Levis is the only American poet thus far who has used the influence of Eastern European poetry in a productive way—not losing his Americanness, and not simply bemoaning the tragedy of European suffering, but deepening his work with an authentic philosophical-historical consciousness, a la Milosz or Herbert.
I leave you with some quotes from Levis’s interviews, as reprinted in A Condition of the Spirit:
“Most poets in this country can expect little but to be neglected and unread, and they are lucky if they can turn this to their advantage, most of them are too much like the culture that has produced them; they cannot stand to be ignored. All poets are spoiled, but if you can’t stand neglect you are spoiled in the wrong way.”
“Actual politics often seems like an adolescent who insists upon Either/Or, upon answer, classification, completion. It is all Keats did not mean by negative capability. Poetry is an ancient art that insists upon Both/Neither.
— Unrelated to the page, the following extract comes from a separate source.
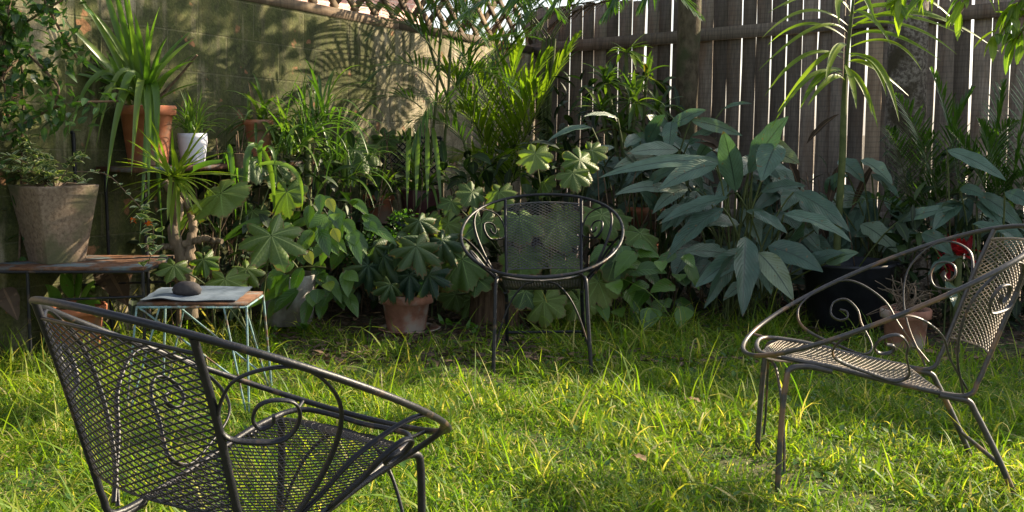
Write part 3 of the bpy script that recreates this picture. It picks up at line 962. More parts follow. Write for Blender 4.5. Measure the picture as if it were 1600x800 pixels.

Politics can’t understand this.”
“It may seem strange but I believe that poems are written because the poet engages in a special form of forgetting and therefore is enabled to concentrate upon the composing of a poem; that is, the poet deliberately, skillfully, insouciantly, cunningly, faithfully, unforgivably forgets. It is the only kind of forgetting which is also a form of remembering, yet it does no good to reflect upon the greatness of Wordsworth in such moments, and, from a certain perspective at least, the poet in those moments simply doesn’t give a shit.”